**WHAT IS NEEDED**
Work out how many lines of the listing hold the string "follow", then answer with that number and nothing else.

[Records]
◆ ◆ ◆ ◆ ◆

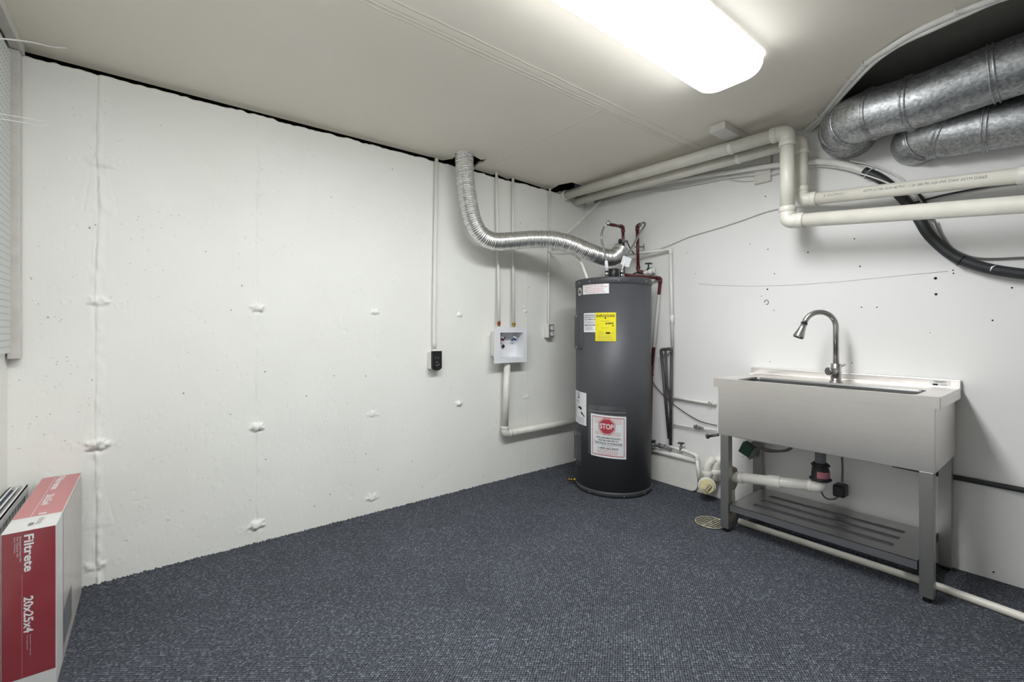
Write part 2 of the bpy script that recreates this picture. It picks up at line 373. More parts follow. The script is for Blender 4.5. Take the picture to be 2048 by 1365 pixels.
# ------------------------------------------------------------ the room
XW, YB = -3.41, -5.0      # far left wall and rear wall
def blotch(rg, a, b, k):
    n = rg.randn(a, b); m = int(k*2)
    for ax in (0, 1):
        for _ in range(2): n = sum(np.roll(n, j, ax) for j in range(-m//2, m//2+1))
    return n/n.std()
def wall_left():
    nx, nz = 1000, 300; x0, x1 = XW, 0.12; zt = 2.245
    X, Z = np.meshgrid(np.linspace(x0, x1, nx), np.linspace(0, 1, nz)); rg = np.random.RandomState(3)
    def sm1(n, k, amp):
        a = rg.randn(n+k*2); ker = np.hanning(k+2); ker /= np.sqrt((ker**2).sum()); return np.convolve(a, ker, 'same')[k:k+n]*amp
    top = zt+sm1(nx, 14, .0022)+sm1(nx, 60, .0018)
    Zw = Z*top[None, :]; H = np.zeros_like(X)
    def wander(n): return sm1(nz, 6, .0009)+sm1(nz, 90, .0035)
    seams = [(onY(198, 500, 0).x, .0055, .011), (onY(514, 700, 0).x, .003, .006), (onY(1053, 600, 0).x, .0009, .005), (onY(918, 600, 0).x, .0006, .004), (onY(750, 600, 0).x, .0004, .004)]
    zz = Zw[:, 0]
    for i, (sx, a, wd) in enumerate(seams):
        c = sx+wander(nz)*(1 if i < 2 else .3); amp = a*(1+.5*np.clip(sm1(nz, 8, 1), -1, 1.5))
        D = X-c[:, None]
        if i < 2:
            nz_ = blotch(rg, nz, nx, 2.2); H += (.0016 if i == 0 else .0008)*nz_*np.exp(-(np.abs(D)/(wd*1.9))**3)
        H += amp[:, None]*np.exp(-(D/wd)**2) - .55*amp[:, None]*np.exp(-((D+wd*.9)/(wd*.35))**2)
        if i == 0:
            for z0, s0 in ((1.64, .30), (.62, .34), (.25, .2)):   # flared plaster streaks over the ties
                tt = np.clip((Zw-z0)/s0, 0, 1); fl = (Zw > z0)*(1-tt); sw = .012+.045*fl
                H += .0022*fl*np.exp(-(np.abs(D)/sw)**3)
                H -= .002*fl*(np.exp(-((D-sw)/.004)**2)+np.exp(-((D+sw)/.004)**2))
    KN = blotch(rg, nz, nx, 2.2)
    def knob(px, py, r, h, asp=.55, lip=.0):
        p = onY(px, py, 0); dx = (X-p.x)/r; dz = (Zw-p.z)/(r*asp); q = np.sqrt(dx**2+dz**2)
        jag = 1+.18*np.sin(5*np.arctan2(dz, dx)+px)+.14*np.sin(11*np.arctan2(dz, dx)+py); H[:] += h*(1+.35*KN)/(1+np.exp((q-jag)*14))
        H[:] -= .5*h*np.exp(-((dz+1.25)/.3)**2-(dx/.8)**2)
    for px, py, r, h in ((197, 603, .032, .009), (200, 322, .045, .006), (196, 890, .036, .017), (190, 1132, .034, .006), (515, 616, .030, .014), (513, 855, .030, .014), (513, 1050, .035, .01),
                         (520, 385, .03, .004), (750, 625, .022, .009), (745, 828, .03, .007), (745, 995, .035, .007), (918, 630, .024, .010), (918, 808, .024, .011), (1050, 623, .02, .006), (1047, 615, .02, .004), (1052, 795, .022, .005)):
        knob(px, py, r, h)
    for px, py in ((135, 604), (135, 893), (237, 1122), (240, 885), (240, 610), (480, 1062), (500, 1060), (145, 318), (246, 326), (478, 385), (545, 385)):
        p = onY(px, py, 0); q = np.sqrt(((X-p.x)/.016)**2+((Zw-p.z)/.013)**2); H += .0022*np.exp(-((q-1)/.25)**2)
    # pits and trowel lumps
    for k in range(1100):
        cx = rg.uniform(x0, 0); cz = rg.uniform(.02, 2.2) if rg.rand() < .45 else rg.uniform(.02, .75); r = rg.uniform(.0035, .009)
        i0 = int((cx-x0)/(x1-x0)*(nx-1)); j0 = int(cz/zt*(nz-1)); di = int(r*3/(x1-x0)*nx)+3; dj = int(r*3/zt*nz)+3
        sl = (slice(max(0, j0-dj), j0+dj), slice(max(0, i0-di), i0+di)); d2 = ((X[sl]-cx)/r)**2+((Zw[sl]-cz)/(r*rg.uniform(.5, 1.1)))**2
        H[sl] += rg.choice([-.0020, -.0015, .0014])*np.exp(-d2)
    lo = np.cumsum(rg.randn(nx))*0; H += lo[None, :]
    vs = np.stack([X, -H, Zw], -1).reshape(-1, 3)
    idx = np.arange(nx*nz).reshape(nz, nx); q = np.stack([idx[:-1, :-1], idx[:-1, 1:], idx[1:, 1:], idx[1:, :-1]], -1).reshape(-1, 4)
    # back face and rough top of the wall
    n0 = len(vs); tb = np.stack([X[-1], np.full(nx, .25), Zw[-1]], -1); vs = np.vstack([vs, tb]); t0 = idx[-1]
    q2 = np.stack([t0[:-1], t0[1:], n0+np.arange(1, nx), n0+np.arange(nx-1)], -1); q = np.vstack([q, q2])
    me = bpy.data.meshes.new('wall_left'); me.from_pydata(vs.tolist(), [], q.tolist()); me.materials.append(M['conc'])
    me.polygons.foreach_set('use_smooth', [True]*len(q)); o = bpy.data.objects.new('wall_left', me); S.collection.objects.link(o); o['kind'] = 'structure'
    return o
wall_left()
mb = MB(); mb.box(0, .12, YB-.1, 0, 0, 2.6)
wr = struct(mb, 'wall_right', M['wall2'])
mb = MB(); mb.box(XW-.1, XW, YB-.1, .25, 0, 2.6); struct(mb, 'wall_near_left', M['conc'])
mb = MB(); mb.box(XW, 0, YB-.1, YB, 0, 2.6); struct(mb, 'wall_rear', M['wall2'])
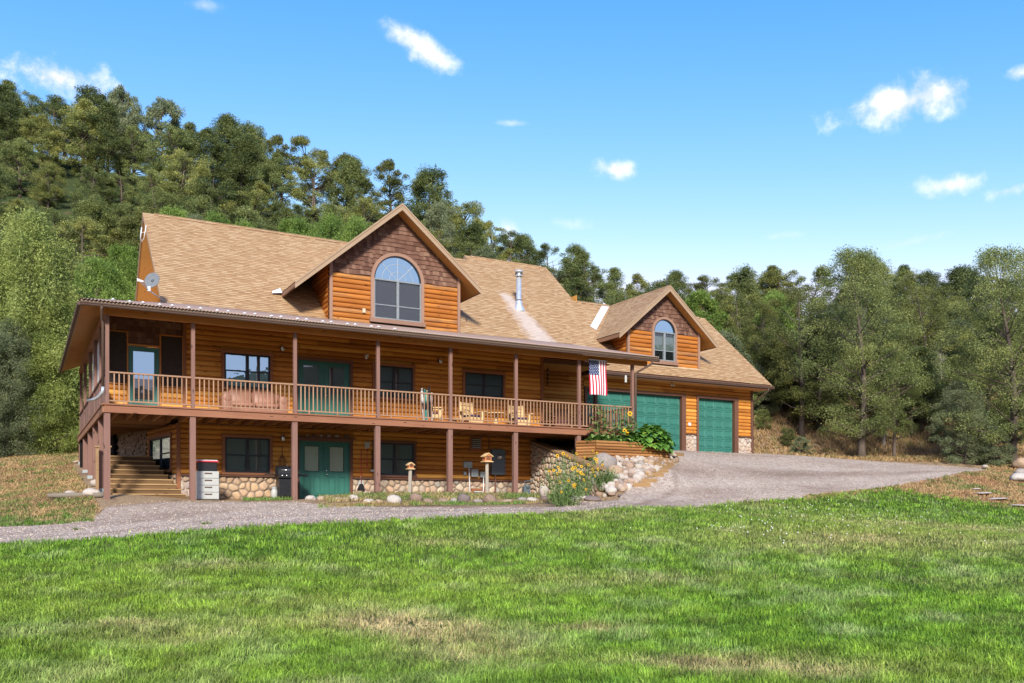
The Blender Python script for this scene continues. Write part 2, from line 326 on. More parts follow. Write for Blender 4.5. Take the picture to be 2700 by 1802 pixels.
# ------------------------------------------------------------------ mesh builder
ORG = {}
def tag(o, label=None, cat=None, group=None, kind=None):
    if label: o['label'] = label
    if cat: o['category'] = cat
    if group: o['group'] = group
    if kind: o['kind'] = kind
    return o
def thing(name, loc, label, cat, group=None):
    o = bpy.data.objects.new(name, None); COL.objects.link(o); o.location = loc; o.empty_display_size = .1
    ORG[o.name] = Vector(loc); return tag(o, label, cat, group)
class MB:
    def __init__(s): s.v = []; s.f = []; s.uv = {}; s.mi = {}
    def add(s, vs, fs):
        b = len(s.v); s.v += [tuple(x) for x in vs]; s.f += [tuple(b+i for i in f) for f in fs]; return s
    def box(s, x0, x1, y0, y1, z0, z1):
        return s.add([(x0,y0,z0),(x1,y0,z0),(x1,y1,z0),(x0,y1,z0),(x0,y0,z1),(x1,y0,z1),(x1,y1,z1),(x0,y1,z1)],
                     [(0,3,2,1),(4,5,6,7),(0,1,5,4),(1,2,6,5),(2,3,7,6),(3,0,4,7)])
    def bar(s, a, b, w, h, up=(0,0,1)):
        a, b = Vector(a), Vector(b); d = (b-a).normalized(); up = Vector(up)
        if abs(d.dot(up)) > .99: up = Vector((0,1,0))
        r = d.cross(up).normalized(); u = r.cross(d).normalized()
        vs = []
        for p in (a, b):
            for sx, sz in ((-1,-1),(1,-1),(1,1),(-1,1)): vs.append(p+r*sx*w/2+u*sz*h/2)
        return s.add(vs, [(0,1,2,3),(7,6,5,4),(0,4,5,1),(1,5,6,2),(2,6,7,3),(3,7,4,0)])
    def tube(s, pts, rad, n=8, cap=True):
        pts = [Vector(p) for p in pts]; rads = rad if isinstance(rad, (list, tuple)) else [rad]*len(pts)
        vs = []; up = Vector((.13,.21,1)).normalized(); r0 = None
        for i, p in enumerate(pts):
            d = (pts[min(i+1,len(pts)-1)]-pts[max(i-1,0)]).normalized()
            if r0 is None: r0 = d.cross(up if abs(d.dot(up)) < .95 else Vector((1,0,0))).normalized()
            r = (r0-d*r0.dot(d)).normalized(); r0 = r; u = r.cross(d)
            for k in range(n):
                a = 2*math.pi*k/n; vs.append(p+(r*math.cos(a)+u*math.sin(a))*rads[i])
        fs = []
        for i in range(len(pts)-1):
            for k in range(n): fs.append((i*n+k, i*n+(k+1)%n, (i+1)*n+(k+1)%n, (i+1)*n+k))
        if cap: fs += [tuple(range(n))[::-1], tuple((len(pts)-1)*n+k for k in range(n))]
        return s.add(vs, fs)
    def lathe(s, c, prof, n=20, axis='Z'):
        vs = []
        for r, h in prof:
            for k in range(n):
                a = 2*math.pi*k/n; x, y = r*math.cos(a), r*math.sin(a)
                vs.append({'Z':(c[0]+x,c[1]+y,c[2]+h),'Y':(c[0]+x,c[1]+h,c[2]+y),'X':(c[0]+h,c[1]+x,c[2]+y)}[axis])
        fs = [(i*n+k, i*n+(k+1)%n, (i+1)*n+(k+1)%n, (i+1)*n+k) for i in range(len(prof)-1) for k in range(n)]
        fs += [tuple(range(n))[::-1], tuple((len(prof)-1)*n+k for k in range(n))]
        return s.add(vs, fs)
    def prism(s, poly, off):
        """polygon (list of 3d points) extruded by vector off"""
        n = len(poly); o = Vector(off); vs = [Vector(p) for p in poly]+[Vector(p)+o for p in poly]
        return s.add(vs, [tuple(range(n)), tuple(range(2*n-1, n-1, -1))]+[(i, i+n, (i+1)%n+n, (i+1)%n) for i in range(n)])
    def ball(s, c, r, n=10, m=6, sc=(1,1,1)):
        vs = [(c[0], c[1], c[2]-r*sc[2])]
        for i in range(1, m):
            t = -math.pi/2+math.pi*i/m
            for k in range(n):
                a = 2*math.pi*k/n; vs.append((c[0]+r*sc[0]*math.cos(t)*math.cos(a), c[1]+r*sc[1]*math.cos(t)*math.sin(a), c[2]+r*sc[2]*math.sin(t)))
        vs.append((c[0], c[1], c[2]+r*sc[2])); L = len(vs)-1
        fs = [(0, 1+(k+1)%n, 1+k) for k in range(n)]
        for i in range(m-2):
            for k in range(n): fs.append((1+i*n+k, 1+i*n+(k+1)%n, 1+(i+1)*n+(k+1)%n, 1+(i+1)*n+k))
        fs += [(L, 1+(m-2)*n+k, 1+(m-2)*n+(k+1)%n) for k in range(n)]
        return s.add(vs, fs)
    def build(s, name, mat, parent=None, smooth=False, bevel=0, uvf=None):
        me = bpy.data.meshes.new(name); o0 = Vector((0,0,0))
        if parent is not None: o0 = ORG[parent.name]
        me.from_pydata([(x-o0.x, y-o0.y, z-o0.z) for x, y, z in s.v], [], s.f)
        o = bpy.data.objects.new(name, me); COL.objects.link(o)
        if mat: me.materials.append(mat)
        if parent is not None: o.parent = parent
        ORG[o.name] = o0
        if smooth: me.polygons.foreach_set('use_smooth', [True]*len(me.polygons))
        if uvf:
            ul = me.uv_layers.new(name='UVMap')
            for p in me.polygons:
                for li in p.loop_indices:
                    vi = me.loops[li].vertex_index; ul.data[li].uv = uvf(s.v[vi])
        if bevel:
            b = o.modifiers.new('bevel', 'BEVEL'); b.width = bevel; b.segments = 2; b.limit_method = 'ANGLE'
        return o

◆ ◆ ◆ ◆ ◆

**SOLUTION TO THIS EXERCISE**
2